Afropunk’s core values revolve around the experience of freedom and consciousness. Its conceptual framework is often associated with non-conformity, unconventional expression and open-minded acceptance. The spatial setup of the festival reflected this flexible multidisciplinary approach and gently encouraged a laboratory of action and experimentation. It allowed for multiple experiences to co-exist within one space without a sense of antagonism or polarity.
Punk music’s association with the expression of anger and an impulse to expose societal defects were present with bands like BLXPLTN and Bad Brains. However, they functioned in solidarity with the stage hosted by House of Marley. A company founded by some of the children of Bob Marley with the guiding principles of superior quality, earth-friendliness and a commitment to global charitable causes. On other stages, poetic sounds of love could be heard from singers like Alice Smith and the band The Internet.
In reference to the emotive and expressionistic curation of the Afropunk platform, Constant-Desportes told IRAAA+, “We’re not always stuck in anger, there are other ways to inspire and create change. However, anger is definitely part of the process. Anger is a very useful emotion that pulls you out of powerlessness. It’s part of the cycle. But we shouldn’t stay stuck there, as what’s after the anger is worth exploring and necessary to create lasting change.”
In 2014 Afropunk Fest producers reflected this curatorial instinct with the site selection of Commodore Barry Park. The airy diamond shaped black fence that surrounds the three-block radius of the park, had multiple entry/exit points and allowed attendees to breathe without a sense of claustrophobia or fear. It’s winding paths, park benches and varied landscape accommodated a variety of sensibilities and varying sensory experiences for an audience comprised predominantly of bodies of color.
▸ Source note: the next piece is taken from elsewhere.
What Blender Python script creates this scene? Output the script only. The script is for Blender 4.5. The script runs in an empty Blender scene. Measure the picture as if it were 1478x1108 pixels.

The possibility of this type of collective experience within physical space is quite rare in the United States in general, and particularly now in the wake of Ferguson, Missouri and recent cases of violent breakdowns in police community relations.
In the seminal work Performance Art: From Futurism to the Present, author RoseLee Goldberg comments, “The seductive appeal of oneself becoming an art object, which resulted in numerous offshoots of living sculpture, was partly the result of the glamour of the rock world of the sixities.” (p.169). Inevitably, the so-called spectacle of the visual styles of a portion of the bodies that participate in Afropunk provides ample ground for a superficial relationship to the culture. The culture shock of pierced faces, tattooed bodies, out of the ordinary fashion, and dissonant emotional expressions, as a form of social change often associated with punk culture, has increasingly permeated mainstream culture. This year, even the Afrocentric styling of Afropunk Fest attendees became fodder for Vogue magazine. This surface co-optation has weakened the political power of the spectacle of fashion in the context of Afropunk, but not dismantled the potentially transformative power of the core values of the movement. At the heart of punk and central to Afropunk are a particular de-prioritization of consumer culture and a critical view of capitalism.
Constant-Desportes commented on this phenomenon, “The rebellious visual expression has been somewhat co-opted by consumer culture but only in a superficial way for the most part. By definition consumer culture tends to lack authenticity. When profit is the main priority, the essence gets lost in translation.” This orientation is very similar to early ideas in performance art as noted by Goldberg in Performance Art: From Futurism to the Present, “...performance - in this context – became and extension of such an idea: although visible, it was intangible, it left no traces and it could not be bought and sold.” (p. 152)
As the Afropunk movement grows in its strength and ability to hold space and create platforms that value creativity and freedom of expression above profit, it navigates difficult terrain. Through its aesthetic and curatorial choices, at both an organic and an organizational level, it models an advocacy for individuals that question and think for themselves, as well as a community that is accepting of the diversity found within humanity.
It is within this context that the physical presence and occupying of space by a collective body of people both at Commodore Barry Park and online increasingly manifests imagined spaces of positive interaction, healing and growth. This experiential quality of imagined future spaces and beings that exist beyond racism, sexism, homophobia, bigotry, etc. ties the movement to various thought-streams in afrofuturism.
The catalog for The Studio Museum in Harlem's 2013/14 afrofuturism exhibition, The Shadows Took Shape, notes that exhibiting artist Saya Woolfalk "in her own words, investigates how ‘re-imagining objects, bodies and landscapes are constructed to immerse us in the logic of another place.’ ” (p.26) Her words offer an echo to Afropunk’s logic and presence in 2014 at both the edge and increasingly the center of cultural production in popular culture.
Diana McClure is a writer, photographer and cultural producer based in Brooklyn NY.
Coby Kennedy threw down on the 2014 Afropunk festival art wall. The artist told IRAAA+ how his series incorporating Brooklyn street signs reflects an Afropunk aesthetic:
The street sign machetes very much embody the struggle of an underclass rebellion. They imply the urgency of impassioned revolution with the use of whatever means are readily at hand. The re-purposing of these objects, that can at times be seen as governmental token gestures, into agents of rebellion is a core theme of punk movements; taking the tools of an establishment and turning their purpose on their head. This is one of the biggest thematic connections that I have when working with Afropunk. The morphing of black culture and black diasporic traditions into a contemporary context to challenge the societal norms that exist both within and outside of the black mainstream society.
—Coby Kennedy
“When the apocalypse does come to Brooklyn (zombies, aliens, gentrifiers...take your pick), artist Coby Kennedy will be more than ready,” adds Andrew Lasane in this article for Complex.